L'expulsion des Juifs d'Espagne, puis du Portugal, au tournant des XVe et XVIe siècles, eut quelques grandes conséquences bien connues. Pour les communautés juives elles-mêmes, d'abord, qui purent ainsi renouer avec une identité religieuse que les conversions forcées avaient refoulée dans les pratiques secrètes du marranisme. Pour l'extension, ensuite, de leur influence dans un système commercial devenu mondial. Pour leur part prise, enfin, dans les conflits qui opposaient, d'un côté, l'Espagne et le Portugal et, de l'autre, la Hollande et l'Angleterre pour le contrôle des Amériques.
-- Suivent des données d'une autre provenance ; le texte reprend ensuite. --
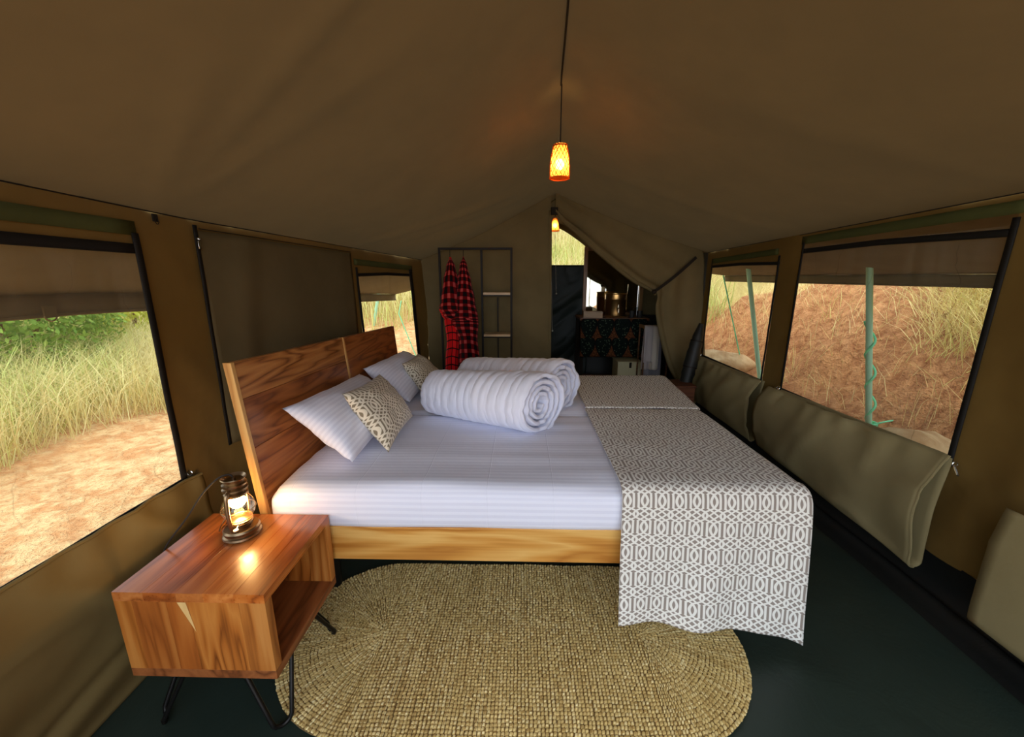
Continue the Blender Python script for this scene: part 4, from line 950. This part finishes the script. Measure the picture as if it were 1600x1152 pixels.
def grass(name, pts, hmin, hmax, wid, mat, lean=.35, label='dry grass', flat=0.0):
    n = len(pts); P_ = np.asarray(pts, np.float32); an = rng.uniform(0, 2 * PI, n); h = rng.uniform(hmin, hmax, n); ln = rng.uniform(.05, lean, n) * h; w = rng.uniform(.6, 1.2, n) * wid
    dx, dy = np.cos(an), np.sin(an); pa = an + rng.uniform(-1, 1, n); wx_, wy_ = -np.sin(pa) * w, np.cos(pa) * w
    V_ = np.zeros((n, 5, 3), np.float32); V_[:, :, :] = P_[:, None, :]
    hh = h * (1 - flat * rng.uniform(.3, 1, n))
    V_[:, 0, 0] -= wx_; V_[:, 0, 1] -= wy_; V_[:, 1, 0] += wx_; V_[:, 1, 1] += wy_
    V_[:, 2, 0] += dx * ln * .45 + wx_ * .8; V_[:, 2, 1] += dy * ln * .45 + wy_ * .8; V_[:, 2, 2] += hh * .6
    V_[:, 3, 0] += dx * ln * .45 - wx_ * .8; V_[:, 3, 1] += dy * ln * .45 - wy_ * .8; V_[:, 3, 2] += hh * .6
    V_[:, 4, 0] += dx * ln * 1.4; V_[:, 4, 1] += dy * ln * 1.4; V_[:, 4, 2] += hh
    base = np.arange(n)[:, None] * 5
    q = np.concatenate([base + 0, base + 1, base + 2, base + 3], 1); t = np.concatenate([base + 3, base + 2, base + 4], 1)
    me = bpy.data.meshes.new(name); me.vertices.add(n * 5); me.vertices.foreach_set('co', V_.ravel())
    me.loops.add(n * 7); me.loops.foreach_set('vertex_index', np.concatenate([q, t], 1).ravel().astype(np.int32))
    st_ = (np.arange(n)[:, None] * 7 + np.array([0, 4])).ravel(); me.polygons.add(n * 2); me.polygons.foreach_set('loop_start', st_.astype(np.int32)); me.polygons.foreach_set('loop_total', np.tile([4, 3], n).astype(np.int32))
    me.update(); me.validate()
    o = link(bpy.data.objects.new(name, me), None, mat); o['kind'] = 'stuff'; o['label'] = label; o['category'] = 'grass'; return o
def grassmat(name, a, b, c, d, sc=.5):
    m = Mat(name, .7, .2); r = V(m.node('ShaderNodeNewGeometry').outputs['Random Per Island']); n = m.noise(m.xyz('Object'), sc, 3)
    dry = m.ramp(r, (0, a), (1, b)); gr = m.ramp(r, (0, c), (1, d)); m.color(m.mix((n + (r - .5) * .25).step(.50, .68), dry, gr))
    t = m.node('ShaderNodeBsdfTranslucent'); m.link(m.b.inputs['Base Color'].links[0].from_socket, t.inputs[0]); x = m.node('ShaderNodeMixShader'); x.inputs[0].default_value = .3
    m.link(m.b.outputs[0], x.inputs[1]); m.link(t.outputs[0], x.inputs[2]); m.link(x.outputs[0], m.out.inputs[0]); return m
G1 = grassmat('meadow_grass', L(206, 190, 122), L(246, 234, 180), L(146, 166, 78), L(206, 212, 128), .42)
G2 = grassmat('bank_grass', L(208, 184, 112), L(248, 232, 172), L(172, 172, 84), L(220, 212, 128), .9)
def scatter(n, x0, x1, y0, y1, keep, sink=.02):
    out = []
    while len(out) < n:
        x = R.uniform(x0, x1); y = R.uniform(y0, y1)
        if keep(x, y): out.append((x, y, gh(x, y) - sink))
    return out
edge = lambda y: -3.55 + .12 * math.sin(y * 1.7) + .25 * nz(y * .8, 2.2)
grass('dry_grass', scatter(52000, -6.5, -3.3, -.5, 12, lambda x, y: x < edge(y) - .1 * R.random()), .25, .70, .0036, G1, 1.0, 'tall dry grass covering the slope outside the left windows')
grass('meadow_grass', scatter(26000, -14, -6.3, -2, 22, lambda x, y: True), .6, 1.4, .010, G1, .7, 'green and straw grass far up the left slope')
grass('bank_grass', scatter(30000, 3.6, 6.8, 1.5, 6.6, lambda x, y: R.random() < max(0, min(1, (gh(x, y) - .38 + .3 * nz(x * 1.5, y * 1.5, 4)) / .5)) * min(1, max(.0, (1.12 * x - .15 + .5 * nz(y * 1.5, x) - y) * 1.6))), .3, .75, .0036, G2, 1.05, 'dry grass hanging over the red earth bank on the right', .5)
grass('dry_grass', scatter(4200, 3.25, 6.0, .5, 8.5, lambda x, y: R.random() < .25 + .6 * max(0, nz(x * .8, y * .8, 11))), .2, .6, .0024, G2, .9, 'thin straw stalks scattered on the red earth bank', .7)
grass('dry_grass', scatter(14000, -7, 4, 7.5, 16, lambda x, y: True), .4, 1.0, .010, G1, .7, 'pale dry grass on the slope behind the rear window')
def shrub(loc, r, hgt, n, label, col, seed):
    rs = np.random.default_rng(seed); t = thing('shrub', label, 'shrub', loc)
    for k in range(4):
        a_ = k * 1.7; MB().tube(spline([(0, 0, -.05), (.12 * math.cos(a_), .12 * math.sin(a_), hgt * .3), (r * .5 * math.cos(a_), r * .5 * math.sin(a_), hgt * .75)], 4), .018, 6).build('stem', dw_, t)
    vs = []; fs = []
    for i in range(n):
        d = rs.normal(size=3); d /= np.linalg.norm(d); q = rs.uniform(.45, 1) ** .6; c_ = np.array([d[0] * r * q, d[1] * r * q, hgt * .5 + d[2] * hgt * .5 * q])
        a_ = rs.normal(size=3); a_ /= np.linalg.norm(a_); b_ = np.cross(a_, d); b_ /= max(1e-6, np.linalg.norm(b_)); s = rs.uniform(.018, .045); k = len(vs)
        vs += [tuple(c_ - a_ * s), tuple(c_ + b_ * s * .45), tuple(c_ + a_ * s), tuple(c_ - b_ * s * .45)]; fs.append((k, k + 1, k + 2, k + 3))
    o = mesh('foliage', vs, fs, col, t); o['kind'] = 'stuff'
SG = grassmat('shrub_leaves', L(92, 128, 48), L(140, 168, 72), L(120, 150, 60), L(176, 196, 96), 2); SY = grassmat('yellow_leaves', L(176, 184, 62), L(214, 216, 96), L(150, 172, 60), L(200, 206, 90), 2)
for (x, y, r, hgt, n, mt, lb) in ((-5.3, 4.05, .85, 1.45, 9000, SG, 'dense green shrub behind the grass at the left edge of the big window'), (-5.5, 5.4, .36, 1.3, 2600, SY, 'yellow green bush standing in the grass beyond the large left window'), (-8.4, 7.7, 1.0, 2.1, 4000, SG, 'green shrub highest on the grassy slope outside the left window'), (6.1, 1.9, .6, .9, 2500, SY, 'yellow green bush on top of the right bank')):
    shrub((x, y, gh(x, y)), r, hgt, n, lb, mt, int(abs(x * 10)))
def rock(px, py, sz, label, seed, col):
    p = onz(px, py, gh(3.3, 3)); p.z = gh(p.x, p.y)
    bm = bmesh.new(); bmesh.ops.create_icosphere(bm, subdivisions=3, radius=1)
    for v in bm.verts: k = 1 + .28 * nz(v.co.x * 1.3, v.co.y * 1.3, v.co.z * 1.3 + seed) + .1 * nz(v.co.x * 4, v.co.y * 4, v.co.z * 4 + seed); v.co = Vector((v.co.x * sz[0] * k, v.co.y * sz[1] * k, v.co.z * sz[2] * k))
    me = bpy.data.meshes.new('rock'); bm.to_mesh(me); bm.free(); o = link(bpy.data.objects.new('rock', me), None, col); autos(o, 60); o.location = (p.x, p.y, p.z + sz[2] * .3); return tag(o, label, 'rock')
RS = Mat('pale_rock', .9, .2); RS.color(RS.mix(RS.noise(RS.xyz('Object'), 6, 5).step(.3, .7), L(170, 132, 88), L(204, 174, 128))); RS.bump(RS.noise(RS.xyz('Object'), 12, 5), .6, .02)
rock(1414, 684, (.40, .26, .21), 'pale tan boulder at the foot of the rope wound green pole', 1, RS); rock(1128, 556, (.5, .35, .22), 'grey tan boulder outside the smaller right window', 6, RS)
rock(1452, 706, (.10, .08, .05), 'small tan stone right of the large boulder', 9, RS)
# fly edge poles and ropes
def pole(b, t, label, r=.021):
    b = Vector(b); t = Vector(t); o = thing('awning_pole', label, 'pole', tuple(b)); MB().tube([(0, 0, -.1), tuple(t - b)], r, 12).build('pole_tube', M['polegreen'], o); return o, t - b
b = onz(1361, 670, -.03); b.z = gh(b.x, b.y); t_ = ony(1359, 388, b.y)
po_, dvv = pole(b, t_, 'green awning pole wound with rope outside the large right window', .024)
hel = [dvv * f + Vector((.033 * math.cos(f * 2 * PI * 5.5), .033 * math.sin(f * 2 * PI * 5.5), 0)) for f in np.linspace(.02, .62, 140)]
MB().tube(hel, .010, 6).build('wound_rope', M['rope'], po_)
kp = MB()
for k in range(4): kp.tube([(.036 * math.cos(q), .036 * math.sin(q), .03 + k * .014 + .006 * math.sin(q)) for q in np.linspace(0, 2 * PI, 17)[:-1]], .007, 6, closed=True)
kp.build('rope_knot', M['rope'], po_)
ga = spline([tuple(b + Vector((0, 0, .05))), tuple(onz(1385, 659, .06)), tuple(onz(1410, 657, .05)), tuple(onz(1432, 668, .02)), tuple(onz(1462, 690, -.02))], 6)
tag(MB().tube(ga, .007, 6).build('guy_rope', M['rope']), 'green guy rope lying from the pole foot across the boulder', 'rope')
tag(MB().tube([tuple(onz(1334, 667, -.02)), tuple(onz(1348, 672, -.02)), tuple(b + Vector((0, 0, .03)))], .006, 6).build('guy_rope', M['rope']), 'short green rope end left of the wound pole foot', 'rope')
b2 = onz(1191, 600, -.03); pole(b2, ony(1168, 408, b2.y), 'plain green awning pole outside the smaller right window', .026)
b3 = onz(1160, 575, -.03); tag(MB().tube([tuple(b3), tuple(ony(1130, 430, b3.y - .6))], .008, 6).build('guy_rope', M['rope']), 'pale green guy rope left of the plain pole by the smaller right window', 'rope')
b4 = onz(585, 540, -.03); pole((b4.x, b4.y, gh(b4.x, b4.y)), ony(594, 440, b4.y), 'green awning pole outside the rear left window', .03)
e0 = onz(652, 566, -.03); tag(MB().tube([tuple(e0), tuple(ony(658, 530, e0.y))], .012, 6).build('guy_rope', M['rope']), 'pale green guy rope low in the rear left window', 'rope')
e1 = ony(627, 470, 6.5); tag(MB().tube([tuple(e1), tuple(ony(623, 490, 6.5)), tuple(onz(652, 562, -.03))], .008, 6).build('guy_rope', M['rope']), 'thin guy rope hanging from the awning behind the rear left window', 'rope')
# canvas awnings outside the side windows
def awning(label, XF, xo, zo, y0, y1, zin, sgn):
    t = thing('canvas_awning', label, 'awning')
    grid('awning_sheet', lambda u, v: (lerp(XF(lerp(y0, y1, v)) - sgn * .04, xo(lerp(y0, y1, v)), u), lerp(y0, y1, v), lerp(zin(lerp(y0, y1, v)), zo(lerp(y0, y1, v)), u) - .03 * math.sin(PI * u) + .01 * nz(u * 3, v * 6, xo(0))), 14, 40, M['fly'], t, thick=.003)
    grid('valance', lambda u, v: (xo(lerp(y0, y1, u)) + .006 * nz(u * 12, v), lerp(y0, y1, u), zo(lerp(y0, y1, u)) - .09 * v), 40, 3, M['fly'], t, thick=.003)
    MB().tube([(xo(lerp(y0, y1, k / 30)), lerp(y0, y1, k / 30), zo(lerp(y0, y1, k / 30)) - .088) for k in range(31)], .008, 5).build('hem', M['fly'], t)
    return t
awl = awning('canvas awning shading the left windows from outside', XL, lambda y: -1.95, lambda y: 1.25 - .045 * max(0, y - 1.8), -.9, 6.2, lambda y: EL(y) + .03, 1)
awr = awning('canvas awning shading the right windows from outside', XR, lambda y: 3.25, lambda y: 1.335, -.9, 6.6, lambda y: ER(y) + .12, -1)
dpp = onx(78, 489, -1.93)
MB().tube([(dpp.x, dpp.y + .022 * math.cos(q), dpp.z - .012 + .022 * math.sin(q)) for q in np.linspace(PI, 2 * PI, 9)] , .003, 6).build('d_ring', M['bronze'], awl)
MB().box((dpp.x - .004, dpp.y - .022, dpp.z - .02), (dpp.x + .004, dpp.y + .022, dpp.z + .03)).build('ring_tab', M['fly'], awl, smooth=False)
En quittant contraints et forcés la péninsule Ibérique, les Juifs n'eurent pas, en effet, comme seules destinations le Maghreb, Venise, Amsterdam, Bayonne ou Salonique. Nombre d'entre eux s'installèrent dans les territoires du Nouveau Monde au risque d'ailleurs de continuer de s'exposer aux persécutions de l'Inquisition qui avait, elle aussi, traversé l'Atlantique... avec ses bûchers. C'est dans ce contexte que se levèrent des figures étonnantes du monde juif, qui tranchent avec les rôles dans lesquels les Juifs sont ordinairement assignés.  

Certes, ils peuvent être colons ou, plus sûrement, marchands et financiers. Mais ils sont aussi soldats, marins et boucaniers. C'est à ces personnages qu'Edward Kritzler consacre son livre. Il montre justement que ce grand bouleversement est une étape importante dans le mouvement général d'émancipation des Juifs d'Europe. Soit qu'ils trouvent dans la Hollande protestante les conditions d'une relative tolérance religieuse, soit qu'ils bénéficient de précieux espaces de liberté qu'autorise la tumultueuse anarchie du Nouveau Monde. Il y a bien dans l'ouvrage certains anachronismes ridicules, comme cette façon de dédouaner les négriers juifs qui ne sont pourtant pas les derniers à s'enrichir du commerce triangulaire. Mais ce qui est bien montré à travers ces personnages d'aventuriers juifs - forbans, pirates, chefs de guerre, agents secrets -, c'est la solide détestation de l'Espagne et du Portugal qui les anime. C'est à eux que, dans une large mesure, la Hollande et l'Angleterre doivent leurs possessions caraïbes. En perdant des ennemis intérieurs fantasmés, l'Espagne gagna de fieffés adversaires bien réels. Mauvais calcul.